- [Data]
#####

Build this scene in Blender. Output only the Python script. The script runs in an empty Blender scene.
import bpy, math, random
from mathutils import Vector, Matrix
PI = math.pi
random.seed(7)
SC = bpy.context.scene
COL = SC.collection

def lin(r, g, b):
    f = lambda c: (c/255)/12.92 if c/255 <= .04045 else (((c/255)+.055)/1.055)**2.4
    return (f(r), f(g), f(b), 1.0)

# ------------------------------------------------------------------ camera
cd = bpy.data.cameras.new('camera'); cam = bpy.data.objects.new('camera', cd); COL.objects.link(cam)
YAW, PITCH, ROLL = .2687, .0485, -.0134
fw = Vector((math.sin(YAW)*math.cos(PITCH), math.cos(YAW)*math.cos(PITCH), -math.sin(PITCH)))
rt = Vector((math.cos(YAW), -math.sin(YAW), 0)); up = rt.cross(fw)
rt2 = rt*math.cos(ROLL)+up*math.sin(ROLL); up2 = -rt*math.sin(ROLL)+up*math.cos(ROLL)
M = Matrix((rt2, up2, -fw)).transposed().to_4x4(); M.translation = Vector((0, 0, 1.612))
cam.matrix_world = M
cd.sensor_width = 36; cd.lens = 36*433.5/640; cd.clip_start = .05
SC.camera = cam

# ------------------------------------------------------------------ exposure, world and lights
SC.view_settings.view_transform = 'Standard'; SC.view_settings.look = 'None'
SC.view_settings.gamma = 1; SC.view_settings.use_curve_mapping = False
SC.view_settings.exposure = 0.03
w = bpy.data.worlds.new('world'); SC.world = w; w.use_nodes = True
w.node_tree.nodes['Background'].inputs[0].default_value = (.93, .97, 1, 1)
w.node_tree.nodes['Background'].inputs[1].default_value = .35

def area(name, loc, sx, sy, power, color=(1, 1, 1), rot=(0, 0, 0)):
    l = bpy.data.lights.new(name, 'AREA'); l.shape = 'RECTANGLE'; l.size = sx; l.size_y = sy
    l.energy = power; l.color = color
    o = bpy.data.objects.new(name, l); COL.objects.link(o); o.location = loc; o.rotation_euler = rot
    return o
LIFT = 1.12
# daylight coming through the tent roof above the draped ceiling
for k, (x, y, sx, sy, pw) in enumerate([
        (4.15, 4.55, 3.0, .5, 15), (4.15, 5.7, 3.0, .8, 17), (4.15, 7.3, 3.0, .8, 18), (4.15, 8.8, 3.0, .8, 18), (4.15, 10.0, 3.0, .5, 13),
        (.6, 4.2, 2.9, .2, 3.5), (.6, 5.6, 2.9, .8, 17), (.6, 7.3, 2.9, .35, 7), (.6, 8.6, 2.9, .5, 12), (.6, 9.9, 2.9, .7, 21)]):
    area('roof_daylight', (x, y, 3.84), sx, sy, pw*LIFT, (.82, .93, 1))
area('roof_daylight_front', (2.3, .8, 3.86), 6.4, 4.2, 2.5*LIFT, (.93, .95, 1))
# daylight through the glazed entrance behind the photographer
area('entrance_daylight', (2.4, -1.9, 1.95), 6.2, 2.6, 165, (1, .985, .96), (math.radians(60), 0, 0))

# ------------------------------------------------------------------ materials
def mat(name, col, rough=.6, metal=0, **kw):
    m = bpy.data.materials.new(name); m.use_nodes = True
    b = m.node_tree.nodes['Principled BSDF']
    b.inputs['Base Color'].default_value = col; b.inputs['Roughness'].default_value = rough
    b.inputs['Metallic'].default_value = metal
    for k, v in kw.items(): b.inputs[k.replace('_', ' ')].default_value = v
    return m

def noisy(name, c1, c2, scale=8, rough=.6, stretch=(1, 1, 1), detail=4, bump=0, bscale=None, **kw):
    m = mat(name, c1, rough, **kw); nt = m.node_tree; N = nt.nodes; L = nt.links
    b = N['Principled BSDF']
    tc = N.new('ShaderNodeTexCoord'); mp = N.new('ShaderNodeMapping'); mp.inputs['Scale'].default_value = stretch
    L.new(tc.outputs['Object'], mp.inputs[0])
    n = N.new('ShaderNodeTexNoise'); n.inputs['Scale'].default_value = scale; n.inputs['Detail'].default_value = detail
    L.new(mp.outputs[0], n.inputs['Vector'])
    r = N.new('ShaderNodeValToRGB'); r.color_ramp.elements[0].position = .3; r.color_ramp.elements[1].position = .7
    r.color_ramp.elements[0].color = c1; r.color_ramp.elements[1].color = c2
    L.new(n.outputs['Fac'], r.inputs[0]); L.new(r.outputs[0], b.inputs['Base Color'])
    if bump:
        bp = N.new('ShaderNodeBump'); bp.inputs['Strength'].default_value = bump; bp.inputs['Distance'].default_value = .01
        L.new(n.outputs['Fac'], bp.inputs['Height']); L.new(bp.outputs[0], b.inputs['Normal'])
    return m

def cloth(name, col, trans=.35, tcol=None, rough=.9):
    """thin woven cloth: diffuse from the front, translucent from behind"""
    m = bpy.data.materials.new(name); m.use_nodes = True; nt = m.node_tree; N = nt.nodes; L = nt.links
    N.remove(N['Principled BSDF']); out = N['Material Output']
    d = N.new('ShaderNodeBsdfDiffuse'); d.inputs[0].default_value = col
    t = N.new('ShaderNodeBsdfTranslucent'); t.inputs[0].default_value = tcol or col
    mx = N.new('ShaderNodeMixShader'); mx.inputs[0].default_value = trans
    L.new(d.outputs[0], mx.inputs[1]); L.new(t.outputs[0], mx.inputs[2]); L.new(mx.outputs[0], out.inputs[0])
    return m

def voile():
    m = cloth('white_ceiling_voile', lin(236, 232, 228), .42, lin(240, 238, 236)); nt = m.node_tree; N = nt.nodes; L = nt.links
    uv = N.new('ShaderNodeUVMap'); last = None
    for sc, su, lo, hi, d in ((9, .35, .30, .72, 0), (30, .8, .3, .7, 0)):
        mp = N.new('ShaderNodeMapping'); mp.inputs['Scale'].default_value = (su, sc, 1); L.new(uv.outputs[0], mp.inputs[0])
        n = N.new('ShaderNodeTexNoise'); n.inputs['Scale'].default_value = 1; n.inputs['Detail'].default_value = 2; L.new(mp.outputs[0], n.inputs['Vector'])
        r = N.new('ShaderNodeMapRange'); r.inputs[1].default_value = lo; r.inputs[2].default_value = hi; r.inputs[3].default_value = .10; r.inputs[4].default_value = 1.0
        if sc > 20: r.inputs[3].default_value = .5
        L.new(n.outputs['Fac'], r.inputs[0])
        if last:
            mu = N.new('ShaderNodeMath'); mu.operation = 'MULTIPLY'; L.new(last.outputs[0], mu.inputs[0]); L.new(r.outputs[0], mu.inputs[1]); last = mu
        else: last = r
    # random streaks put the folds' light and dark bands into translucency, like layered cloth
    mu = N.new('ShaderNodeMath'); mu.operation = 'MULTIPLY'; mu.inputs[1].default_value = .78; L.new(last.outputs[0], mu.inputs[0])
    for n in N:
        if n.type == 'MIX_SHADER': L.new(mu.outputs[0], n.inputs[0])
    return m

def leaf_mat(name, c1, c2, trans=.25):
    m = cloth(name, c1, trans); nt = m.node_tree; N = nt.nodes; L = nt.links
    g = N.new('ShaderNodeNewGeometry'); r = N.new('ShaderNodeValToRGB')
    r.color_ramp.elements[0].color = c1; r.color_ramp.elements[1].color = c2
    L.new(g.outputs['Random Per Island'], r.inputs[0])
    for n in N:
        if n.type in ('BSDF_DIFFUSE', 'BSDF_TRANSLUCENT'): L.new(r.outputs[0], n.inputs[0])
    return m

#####

Looking at the material above, please copy exactly every line from its first line through the line containing "COL = SC.collection", with both ends included and nothing else.

- [Completed exercise]
Build this scene in Blender. Output only the Python script. The script runs in an empty Blender scene.
import bpy, math, random
from mathutils import Vector, Matrix
PI = math.pi
random.seed(7)
SC = bpy.context.scene
COL = SC.collection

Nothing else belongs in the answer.